(Extracted data entries)

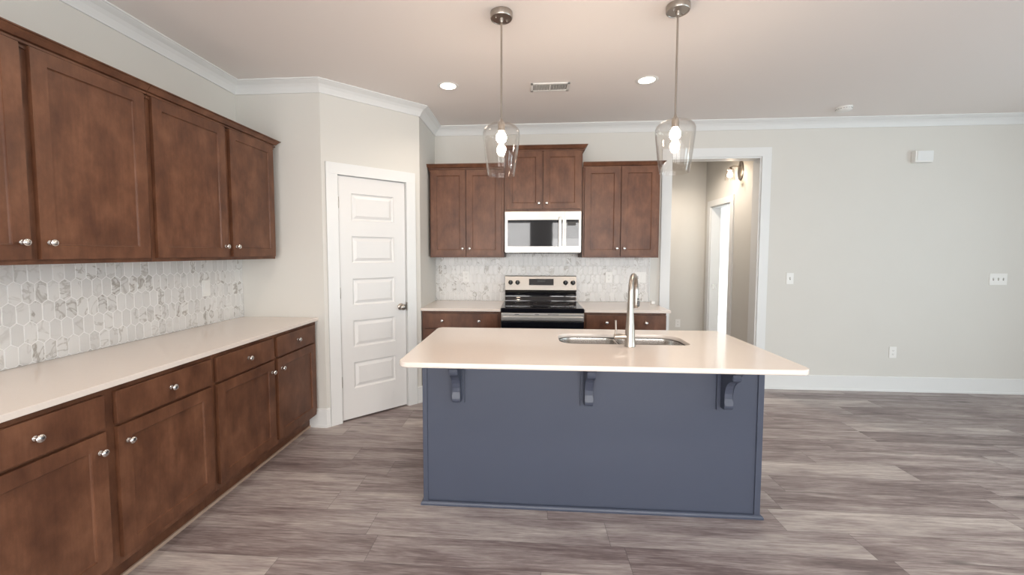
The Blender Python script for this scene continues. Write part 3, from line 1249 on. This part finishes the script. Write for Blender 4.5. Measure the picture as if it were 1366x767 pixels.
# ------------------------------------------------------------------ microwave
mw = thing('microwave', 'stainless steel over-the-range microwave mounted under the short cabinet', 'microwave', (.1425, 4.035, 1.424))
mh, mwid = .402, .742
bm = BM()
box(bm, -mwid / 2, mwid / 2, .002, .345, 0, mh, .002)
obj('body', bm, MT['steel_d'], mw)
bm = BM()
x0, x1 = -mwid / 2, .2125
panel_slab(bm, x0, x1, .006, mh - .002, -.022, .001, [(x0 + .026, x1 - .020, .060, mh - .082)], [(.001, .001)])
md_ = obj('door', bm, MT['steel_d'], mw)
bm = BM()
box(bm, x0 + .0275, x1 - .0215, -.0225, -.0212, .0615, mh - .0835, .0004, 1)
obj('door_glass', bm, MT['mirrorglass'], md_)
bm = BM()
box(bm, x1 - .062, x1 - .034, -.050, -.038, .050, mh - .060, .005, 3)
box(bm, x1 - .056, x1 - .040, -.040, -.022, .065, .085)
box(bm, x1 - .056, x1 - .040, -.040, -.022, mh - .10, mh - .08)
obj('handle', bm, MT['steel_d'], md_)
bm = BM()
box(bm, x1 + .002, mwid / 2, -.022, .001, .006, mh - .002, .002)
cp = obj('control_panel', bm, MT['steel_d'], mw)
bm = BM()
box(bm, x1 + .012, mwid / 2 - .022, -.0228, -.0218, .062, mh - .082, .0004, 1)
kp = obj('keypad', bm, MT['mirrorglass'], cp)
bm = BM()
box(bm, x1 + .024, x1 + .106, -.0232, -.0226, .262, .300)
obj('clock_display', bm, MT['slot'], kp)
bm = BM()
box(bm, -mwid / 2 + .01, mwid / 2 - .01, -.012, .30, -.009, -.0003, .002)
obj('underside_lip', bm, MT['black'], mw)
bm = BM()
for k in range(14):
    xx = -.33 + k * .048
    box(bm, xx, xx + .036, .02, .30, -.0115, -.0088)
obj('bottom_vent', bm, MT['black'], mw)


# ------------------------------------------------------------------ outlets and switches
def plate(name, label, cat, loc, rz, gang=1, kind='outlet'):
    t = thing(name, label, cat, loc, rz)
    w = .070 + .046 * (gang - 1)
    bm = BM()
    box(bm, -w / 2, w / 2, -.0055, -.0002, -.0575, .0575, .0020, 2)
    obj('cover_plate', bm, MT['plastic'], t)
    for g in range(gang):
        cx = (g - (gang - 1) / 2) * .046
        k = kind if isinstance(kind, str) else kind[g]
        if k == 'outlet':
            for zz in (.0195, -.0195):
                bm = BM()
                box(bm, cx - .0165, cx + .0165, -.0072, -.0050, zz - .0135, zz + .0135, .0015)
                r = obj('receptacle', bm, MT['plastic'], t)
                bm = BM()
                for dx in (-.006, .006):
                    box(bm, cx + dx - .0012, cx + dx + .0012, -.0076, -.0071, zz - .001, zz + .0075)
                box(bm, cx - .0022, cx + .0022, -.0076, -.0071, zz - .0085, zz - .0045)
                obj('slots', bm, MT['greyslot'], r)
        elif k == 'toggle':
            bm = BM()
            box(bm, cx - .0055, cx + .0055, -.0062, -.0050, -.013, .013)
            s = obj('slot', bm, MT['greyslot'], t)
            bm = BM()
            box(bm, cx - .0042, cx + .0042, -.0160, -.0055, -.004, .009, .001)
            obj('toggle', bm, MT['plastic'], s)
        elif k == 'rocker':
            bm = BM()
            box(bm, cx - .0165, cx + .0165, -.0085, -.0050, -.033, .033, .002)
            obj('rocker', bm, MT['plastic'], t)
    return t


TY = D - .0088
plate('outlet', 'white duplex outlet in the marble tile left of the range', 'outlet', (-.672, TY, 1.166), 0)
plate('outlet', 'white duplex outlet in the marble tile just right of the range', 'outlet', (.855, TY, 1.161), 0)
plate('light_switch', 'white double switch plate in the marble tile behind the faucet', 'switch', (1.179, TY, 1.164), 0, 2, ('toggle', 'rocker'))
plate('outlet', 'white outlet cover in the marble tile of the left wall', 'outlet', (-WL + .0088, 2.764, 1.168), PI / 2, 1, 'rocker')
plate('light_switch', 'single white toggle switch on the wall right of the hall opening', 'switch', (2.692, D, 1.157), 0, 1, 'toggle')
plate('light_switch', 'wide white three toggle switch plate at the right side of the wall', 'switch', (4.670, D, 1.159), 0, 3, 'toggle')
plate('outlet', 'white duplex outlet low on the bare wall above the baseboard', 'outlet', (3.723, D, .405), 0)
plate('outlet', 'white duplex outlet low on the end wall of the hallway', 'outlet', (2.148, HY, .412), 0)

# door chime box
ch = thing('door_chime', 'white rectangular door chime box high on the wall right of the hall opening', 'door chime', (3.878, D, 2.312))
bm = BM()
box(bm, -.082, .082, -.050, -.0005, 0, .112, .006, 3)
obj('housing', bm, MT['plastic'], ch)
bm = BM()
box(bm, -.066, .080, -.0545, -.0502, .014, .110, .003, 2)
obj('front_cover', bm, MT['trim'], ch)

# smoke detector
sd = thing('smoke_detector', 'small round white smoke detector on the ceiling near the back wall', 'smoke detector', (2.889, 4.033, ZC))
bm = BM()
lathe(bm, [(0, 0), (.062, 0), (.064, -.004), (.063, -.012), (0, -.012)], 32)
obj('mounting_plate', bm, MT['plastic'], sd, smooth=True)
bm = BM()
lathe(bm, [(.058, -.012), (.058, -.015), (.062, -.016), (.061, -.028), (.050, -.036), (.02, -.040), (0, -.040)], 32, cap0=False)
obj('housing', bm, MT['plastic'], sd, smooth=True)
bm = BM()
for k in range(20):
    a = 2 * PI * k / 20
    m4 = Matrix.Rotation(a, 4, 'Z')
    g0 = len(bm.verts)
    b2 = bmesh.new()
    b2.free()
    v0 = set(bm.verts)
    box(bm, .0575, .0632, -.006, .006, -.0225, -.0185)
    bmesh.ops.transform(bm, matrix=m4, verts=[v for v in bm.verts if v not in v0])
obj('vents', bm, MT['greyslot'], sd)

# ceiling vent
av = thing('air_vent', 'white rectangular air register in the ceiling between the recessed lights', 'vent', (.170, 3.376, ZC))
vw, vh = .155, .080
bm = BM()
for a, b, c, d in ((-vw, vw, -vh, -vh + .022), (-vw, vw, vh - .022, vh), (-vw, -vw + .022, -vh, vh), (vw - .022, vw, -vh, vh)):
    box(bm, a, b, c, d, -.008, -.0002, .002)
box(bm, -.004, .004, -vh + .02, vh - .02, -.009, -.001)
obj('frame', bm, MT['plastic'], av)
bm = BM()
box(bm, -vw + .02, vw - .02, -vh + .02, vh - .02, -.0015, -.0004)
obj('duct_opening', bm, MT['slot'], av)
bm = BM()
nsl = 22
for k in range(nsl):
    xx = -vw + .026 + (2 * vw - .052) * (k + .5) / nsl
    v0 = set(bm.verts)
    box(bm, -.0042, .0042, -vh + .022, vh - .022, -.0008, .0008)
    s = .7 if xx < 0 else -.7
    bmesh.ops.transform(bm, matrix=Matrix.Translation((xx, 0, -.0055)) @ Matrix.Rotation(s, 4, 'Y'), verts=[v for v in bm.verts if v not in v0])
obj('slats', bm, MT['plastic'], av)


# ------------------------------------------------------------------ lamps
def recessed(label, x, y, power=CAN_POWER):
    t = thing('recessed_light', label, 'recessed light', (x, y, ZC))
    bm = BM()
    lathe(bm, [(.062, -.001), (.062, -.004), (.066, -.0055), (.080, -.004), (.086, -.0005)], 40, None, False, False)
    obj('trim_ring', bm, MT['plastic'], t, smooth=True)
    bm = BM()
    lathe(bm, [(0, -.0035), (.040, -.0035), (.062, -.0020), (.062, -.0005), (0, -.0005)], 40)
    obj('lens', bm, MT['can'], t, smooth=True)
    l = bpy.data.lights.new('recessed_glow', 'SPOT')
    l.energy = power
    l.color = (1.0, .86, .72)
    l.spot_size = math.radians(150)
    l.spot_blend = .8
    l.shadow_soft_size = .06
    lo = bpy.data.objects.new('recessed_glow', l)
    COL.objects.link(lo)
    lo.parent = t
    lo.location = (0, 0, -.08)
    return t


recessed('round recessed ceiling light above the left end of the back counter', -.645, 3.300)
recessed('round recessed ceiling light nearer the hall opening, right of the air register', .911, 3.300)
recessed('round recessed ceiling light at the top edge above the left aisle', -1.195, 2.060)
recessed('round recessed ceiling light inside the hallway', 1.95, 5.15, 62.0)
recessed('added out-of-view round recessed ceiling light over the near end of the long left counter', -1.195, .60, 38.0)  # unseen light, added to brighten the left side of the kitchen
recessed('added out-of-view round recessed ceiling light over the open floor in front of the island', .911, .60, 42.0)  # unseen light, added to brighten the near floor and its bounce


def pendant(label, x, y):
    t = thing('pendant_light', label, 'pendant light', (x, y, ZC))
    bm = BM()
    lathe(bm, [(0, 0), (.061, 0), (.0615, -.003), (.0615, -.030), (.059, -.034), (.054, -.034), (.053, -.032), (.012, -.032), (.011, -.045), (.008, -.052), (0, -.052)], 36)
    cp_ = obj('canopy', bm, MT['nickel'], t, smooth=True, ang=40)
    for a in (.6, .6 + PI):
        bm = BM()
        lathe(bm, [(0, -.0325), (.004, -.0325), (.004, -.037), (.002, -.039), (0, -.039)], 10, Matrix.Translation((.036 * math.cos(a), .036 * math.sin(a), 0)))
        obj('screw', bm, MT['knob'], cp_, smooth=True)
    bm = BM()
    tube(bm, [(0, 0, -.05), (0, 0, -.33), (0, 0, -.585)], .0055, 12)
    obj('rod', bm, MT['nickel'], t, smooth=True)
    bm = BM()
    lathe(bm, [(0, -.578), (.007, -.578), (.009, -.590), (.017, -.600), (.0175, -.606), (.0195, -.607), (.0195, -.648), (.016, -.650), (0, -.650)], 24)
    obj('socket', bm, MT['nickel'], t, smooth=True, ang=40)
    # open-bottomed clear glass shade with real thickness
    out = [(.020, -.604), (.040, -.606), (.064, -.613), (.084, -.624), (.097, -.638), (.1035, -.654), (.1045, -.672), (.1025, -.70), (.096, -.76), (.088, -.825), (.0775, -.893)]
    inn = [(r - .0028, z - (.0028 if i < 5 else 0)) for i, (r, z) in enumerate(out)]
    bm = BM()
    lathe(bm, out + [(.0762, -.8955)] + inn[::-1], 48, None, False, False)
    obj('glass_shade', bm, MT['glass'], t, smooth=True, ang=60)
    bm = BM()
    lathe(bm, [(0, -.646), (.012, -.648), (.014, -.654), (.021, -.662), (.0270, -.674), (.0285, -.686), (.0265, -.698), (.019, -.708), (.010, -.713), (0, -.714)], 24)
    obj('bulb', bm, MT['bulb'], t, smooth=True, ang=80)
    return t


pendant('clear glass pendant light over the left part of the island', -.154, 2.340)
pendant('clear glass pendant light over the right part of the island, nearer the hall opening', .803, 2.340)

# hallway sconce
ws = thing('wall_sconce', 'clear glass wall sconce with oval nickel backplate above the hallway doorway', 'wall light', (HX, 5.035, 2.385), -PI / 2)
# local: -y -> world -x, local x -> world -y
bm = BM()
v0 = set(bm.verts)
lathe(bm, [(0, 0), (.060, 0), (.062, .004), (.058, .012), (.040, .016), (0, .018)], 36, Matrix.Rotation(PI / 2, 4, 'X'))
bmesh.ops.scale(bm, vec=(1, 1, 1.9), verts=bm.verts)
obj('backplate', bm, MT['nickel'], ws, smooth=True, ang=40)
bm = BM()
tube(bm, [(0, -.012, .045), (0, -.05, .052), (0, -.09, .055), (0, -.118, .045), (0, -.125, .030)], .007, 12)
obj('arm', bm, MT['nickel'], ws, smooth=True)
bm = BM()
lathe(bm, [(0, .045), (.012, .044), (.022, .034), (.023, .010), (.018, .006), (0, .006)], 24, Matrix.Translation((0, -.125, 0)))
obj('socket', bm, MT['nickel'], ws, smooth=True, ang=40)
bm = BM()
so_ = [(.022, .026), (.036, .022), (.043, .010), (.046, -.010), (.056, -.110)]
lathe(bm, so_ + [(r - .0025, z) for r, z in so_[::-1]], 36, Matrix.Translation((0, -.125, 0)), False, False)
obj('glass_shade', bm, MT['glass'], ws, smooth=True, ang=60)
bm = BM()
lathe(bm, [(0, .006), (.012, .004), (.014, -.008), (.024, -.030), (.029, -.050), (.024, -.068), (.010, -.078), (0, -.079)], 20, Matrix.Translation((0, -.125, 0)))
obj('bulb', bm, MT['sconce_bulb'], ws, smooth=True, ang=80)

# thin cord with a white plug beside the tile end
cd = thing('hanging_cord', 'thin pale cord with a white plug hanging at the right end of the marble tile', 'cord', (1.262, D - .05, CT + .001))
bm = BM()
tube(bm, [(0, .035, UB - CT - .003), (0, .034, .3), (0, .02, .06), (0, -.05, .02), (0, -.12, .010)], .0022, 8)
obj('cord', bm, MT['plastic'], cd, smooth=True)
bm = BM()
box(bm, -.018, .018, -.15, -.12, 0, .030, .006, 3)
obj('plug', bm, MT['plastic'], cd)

...

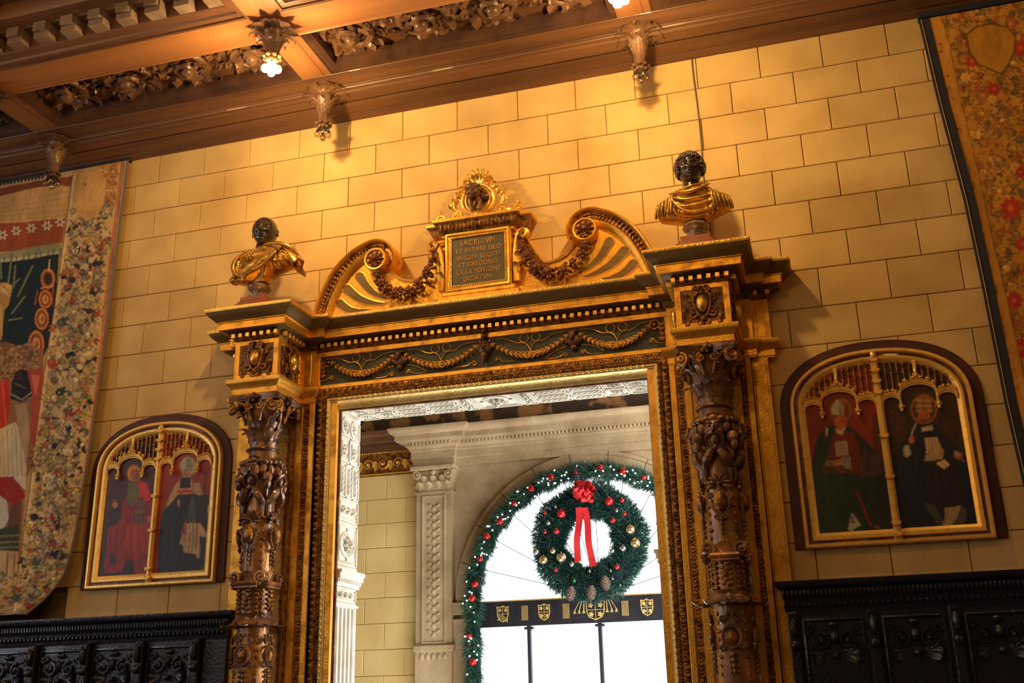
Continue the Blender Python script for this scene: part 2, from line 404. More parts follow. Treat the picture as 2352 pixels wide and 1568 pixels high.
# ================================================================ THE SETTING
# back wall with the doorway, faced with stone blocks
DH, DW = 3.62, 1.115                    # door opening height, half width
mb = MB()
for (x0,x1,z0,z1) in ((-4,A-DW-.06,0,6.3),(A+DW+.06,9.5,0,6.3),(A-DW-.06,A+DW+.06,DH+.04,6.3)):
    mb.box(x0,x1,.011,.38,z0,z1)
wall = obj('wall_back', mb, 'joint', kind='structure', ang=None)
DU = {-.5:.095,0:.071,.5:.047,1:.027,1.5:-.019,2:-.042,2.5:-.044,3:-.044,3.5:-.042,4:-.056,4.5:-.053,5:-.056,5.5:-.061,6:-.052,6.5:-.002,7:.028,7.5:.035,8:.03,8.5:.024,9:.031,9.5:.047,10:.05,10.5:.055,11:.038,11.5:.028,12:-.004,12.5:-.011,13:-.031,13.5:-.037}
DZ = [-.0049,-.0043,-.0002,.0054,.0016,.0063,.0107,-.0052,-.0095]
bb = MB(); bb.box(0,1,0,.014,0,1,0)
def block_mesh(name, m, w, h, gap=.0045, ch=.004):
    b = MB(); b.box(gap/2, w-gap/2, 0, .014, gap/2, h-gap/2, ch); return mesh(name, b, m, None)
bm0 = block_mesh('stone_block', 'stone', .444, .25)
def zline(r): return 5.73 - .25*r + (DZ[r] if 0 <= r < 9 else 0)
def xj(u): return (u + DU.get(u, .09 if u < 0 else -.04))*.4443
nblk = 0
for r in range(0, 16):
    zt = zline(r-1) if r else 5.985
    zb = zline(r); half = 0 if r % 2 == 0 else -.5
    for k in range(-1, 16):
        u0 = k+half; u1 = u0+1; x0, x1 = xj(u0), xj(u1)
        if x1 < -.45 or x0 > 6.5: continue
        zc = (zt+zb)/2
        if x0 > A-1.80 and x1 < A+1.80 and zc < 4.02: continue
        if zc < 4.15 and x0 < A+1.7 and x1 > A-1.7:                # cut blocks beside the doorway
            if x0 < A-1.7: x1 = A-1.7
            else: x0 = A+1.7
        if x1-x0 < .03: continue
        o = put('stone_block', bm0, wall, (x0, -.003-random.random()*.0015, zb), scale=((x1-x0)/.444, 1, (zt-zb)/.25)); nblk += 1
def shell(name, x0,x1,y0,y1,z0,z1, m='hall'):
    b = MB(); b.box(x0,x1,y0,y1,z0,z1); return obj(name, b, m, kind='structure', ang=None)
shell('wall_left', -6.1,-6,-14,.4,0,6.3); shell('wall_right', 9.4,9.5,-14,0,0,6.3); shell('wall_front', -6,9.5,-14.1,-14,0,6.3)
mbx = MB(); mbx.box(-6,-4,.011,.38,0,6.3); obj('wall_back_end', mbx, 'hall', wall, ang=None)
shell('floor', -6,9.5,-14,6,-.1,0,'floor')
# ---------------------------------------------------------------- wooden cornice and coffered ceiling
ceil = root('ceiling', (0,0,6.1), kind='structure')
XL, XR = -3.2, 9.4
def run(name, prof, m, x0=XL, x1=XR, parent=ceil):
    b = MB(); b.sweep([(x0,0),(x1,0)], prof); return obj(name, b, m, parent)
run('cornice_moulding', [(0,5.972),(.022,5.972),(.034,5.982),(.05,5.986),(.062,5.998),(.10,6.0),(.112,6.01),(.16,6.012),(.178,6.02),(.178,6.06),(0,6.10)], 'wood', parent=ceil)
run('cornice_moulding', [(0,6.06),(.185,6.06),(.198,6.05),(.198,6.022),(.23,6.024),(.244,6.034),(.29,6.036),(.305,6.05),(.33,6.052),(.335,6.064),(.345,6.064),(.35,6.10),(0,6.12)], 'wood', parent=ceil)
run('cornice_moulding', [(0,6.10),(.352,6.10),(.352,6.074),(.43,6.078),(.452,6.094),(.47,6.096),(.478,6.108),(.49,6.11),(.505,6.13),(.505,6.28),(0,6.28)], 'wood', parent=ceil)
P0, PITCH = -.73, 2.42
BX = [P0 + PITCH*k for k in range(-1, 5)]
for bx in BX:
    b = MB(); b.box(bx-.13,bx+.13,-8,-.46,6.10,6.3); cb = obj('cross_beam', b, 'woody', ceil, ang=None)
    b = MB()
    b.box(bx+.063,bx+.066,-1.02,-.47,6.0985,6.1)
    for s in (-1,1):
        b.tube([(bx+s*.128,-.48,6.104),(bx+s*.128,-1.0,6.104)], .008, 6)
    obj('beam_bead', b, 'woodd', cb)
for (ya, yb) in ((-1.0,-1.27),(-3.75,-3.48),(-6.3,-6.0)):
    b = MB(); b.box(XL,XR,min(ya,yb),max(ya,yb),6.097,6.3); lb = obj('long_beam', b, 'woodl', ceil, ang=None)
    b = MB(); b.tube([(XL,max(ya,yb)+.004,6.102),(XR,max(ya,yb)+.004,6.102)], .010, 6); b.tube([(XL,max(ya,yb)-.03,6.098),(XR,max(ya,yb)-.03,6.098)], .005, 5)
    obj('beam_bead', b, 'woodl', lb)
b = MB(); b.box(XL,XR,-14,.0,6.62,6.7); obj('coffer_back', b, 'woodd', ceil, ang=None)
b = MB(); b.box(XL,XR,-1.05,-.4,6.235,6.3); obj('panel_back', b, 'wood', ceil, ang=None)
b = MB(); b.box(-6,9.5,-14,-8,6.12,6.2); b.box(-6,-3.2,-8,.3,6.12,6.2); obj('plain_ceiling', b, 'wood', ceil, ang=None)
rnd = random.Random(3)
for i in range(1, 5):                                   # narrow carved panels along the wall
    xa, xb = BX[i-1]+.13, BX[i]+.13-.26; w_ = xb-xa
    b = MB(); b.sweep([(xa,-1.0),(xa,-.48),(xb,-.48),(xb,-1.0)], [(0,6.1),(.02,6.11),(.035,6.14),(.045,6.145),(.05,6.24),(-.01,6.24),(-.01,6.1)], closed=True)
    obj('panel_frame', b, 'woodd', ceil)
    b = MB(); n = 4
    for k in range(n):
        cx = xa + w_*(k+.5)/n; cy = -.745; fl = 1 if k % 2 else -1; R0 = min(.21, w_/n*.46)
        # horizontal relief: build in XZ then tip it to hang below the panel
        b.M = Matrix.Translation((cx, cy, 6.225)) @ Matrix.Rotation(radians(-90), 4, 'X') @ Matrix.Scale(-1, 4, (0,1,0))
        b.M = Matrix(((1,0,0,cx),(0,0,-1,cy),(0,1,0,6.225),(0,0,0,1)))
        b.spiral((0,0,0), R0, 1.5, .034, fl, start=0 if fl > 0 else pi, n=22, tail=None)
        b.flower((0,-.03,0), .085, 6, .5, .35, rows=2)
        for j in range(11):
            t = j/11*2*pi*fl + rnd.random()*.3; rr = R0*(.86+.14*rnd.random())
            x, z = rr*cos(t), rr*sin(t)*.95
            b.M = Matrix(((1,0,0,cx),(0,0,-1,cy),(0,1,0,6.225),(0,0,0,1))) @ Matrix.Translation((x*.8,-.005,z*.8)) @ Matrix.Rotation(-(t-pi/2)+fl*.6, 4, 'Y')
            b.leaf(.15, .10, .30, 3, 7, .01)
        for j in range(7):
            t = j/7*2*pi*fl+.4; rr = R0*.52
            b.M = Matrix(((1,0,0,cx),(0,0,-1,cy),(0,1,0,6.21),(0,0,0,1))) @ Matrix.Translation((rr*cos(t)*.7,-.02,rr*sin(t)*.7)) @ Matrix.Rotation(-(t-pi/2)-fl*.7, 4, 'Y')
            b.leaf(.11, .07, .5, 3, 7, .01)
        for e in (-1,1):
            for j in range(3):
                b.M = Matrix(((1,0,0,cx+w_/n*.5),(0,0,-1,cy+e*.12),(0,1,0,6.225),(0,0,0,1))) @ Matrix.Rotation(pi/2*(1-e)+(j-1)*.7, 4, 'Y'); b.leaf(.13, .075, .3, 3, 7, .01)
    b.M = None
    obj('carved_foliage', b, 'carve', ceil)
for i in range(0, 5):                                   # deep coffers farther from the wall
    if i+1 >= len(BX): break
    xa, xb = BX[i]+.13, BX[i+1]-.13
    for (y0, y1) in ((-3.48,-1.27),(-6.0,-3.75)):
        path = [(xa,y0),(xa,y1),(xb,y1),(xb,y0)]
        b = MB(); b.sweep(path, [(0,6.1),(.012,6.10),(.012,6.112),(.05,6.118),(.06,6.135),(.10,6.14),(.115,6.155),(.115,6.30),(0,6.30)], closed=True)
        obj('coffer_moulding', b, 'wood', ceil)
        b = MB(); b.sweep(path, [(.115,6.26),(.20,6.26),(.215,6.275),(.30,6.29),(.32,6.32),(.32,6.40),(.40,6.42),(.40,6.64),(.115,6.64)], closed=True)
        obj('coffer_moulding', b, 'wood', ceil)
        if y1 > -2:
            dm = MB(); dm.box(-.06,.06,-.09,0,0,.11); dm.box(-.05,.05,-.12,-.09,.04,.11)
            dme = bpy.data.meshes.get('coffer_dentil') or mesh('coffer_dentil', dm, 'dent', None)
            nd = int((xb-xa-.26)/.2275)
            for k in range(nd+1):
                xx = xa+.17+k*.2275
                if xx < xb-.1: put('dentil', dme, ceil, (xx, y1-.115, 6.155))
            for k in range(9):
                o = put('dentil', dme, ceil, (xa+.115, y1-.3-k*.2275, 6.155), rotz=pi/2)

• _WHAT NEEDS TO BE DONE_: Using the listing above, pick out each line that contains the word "woodd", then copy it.

• _WRITTEN RESPONSE_:
    obj('beam_bead', b, 'woodd', cb)
b = MB(); b.box(XL,XR,-14,.0,6.62,6.7); obj('coffer_back', b, 'woodd', ceil, ang=None)
    obj('panel_frame', b, 'woodd', ceil)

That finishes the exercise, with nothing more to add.